When I read those old anthologies, some of which hadn't been checked out for years, I entered a truly alien world. All of it took me to another place. All of it coursed right into my nervous system and my reptilian brain. It's still all stored in my subconscious, and has mixed together with Nabokov and Whittemore and Carter and everyone else. It's all a homogenous soup at this point, each influence just as useful.
What amazes me is that Vance is still writing, even today. Unbelievable. I can't imagine writing to that age. The inspiration would have dried up.
He really is a living legend.
JeffV
5 Comments:
Have you read any of his recent work? I'd be curious to know how it holds up. I only know his '50s and '60s writings. The Dying Earth was the one that first blew me away. Haven't read anything by him in ages, though.
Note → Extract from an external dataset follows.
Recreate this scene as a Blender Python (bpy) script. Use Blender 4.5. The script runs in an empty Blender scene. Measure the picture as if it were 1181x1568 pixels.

I haven't read his recent stuff, either. I suppose I'm afraid of finding that I don't like it as much as his classics, or my memory of his classics. Which is rather cowardly of me.
JeffV
Maske: Thaery, the three Alastor novels (Trullion, Marune, Wyst), Emphyrio, the three novels in the Lyonesse cycle (Lyonesse, The Green Pearl and Madouc) are later novels of his, all wonderful. Lurulu (isn't that a Dunsany reference?) is coming out in December.
/dave
I've the Vance Integral Edition and the later books are certainly worth reading. The main character in Ports of Call and Lurulu is the actual voyage and as soon as you realize that it is a very well written story.
"Night Lamp" (1995) is up there with his best. "Araminta Station", the first of the Cadwal Chronicles, also repays re-reading although the series declines in interest thereafter.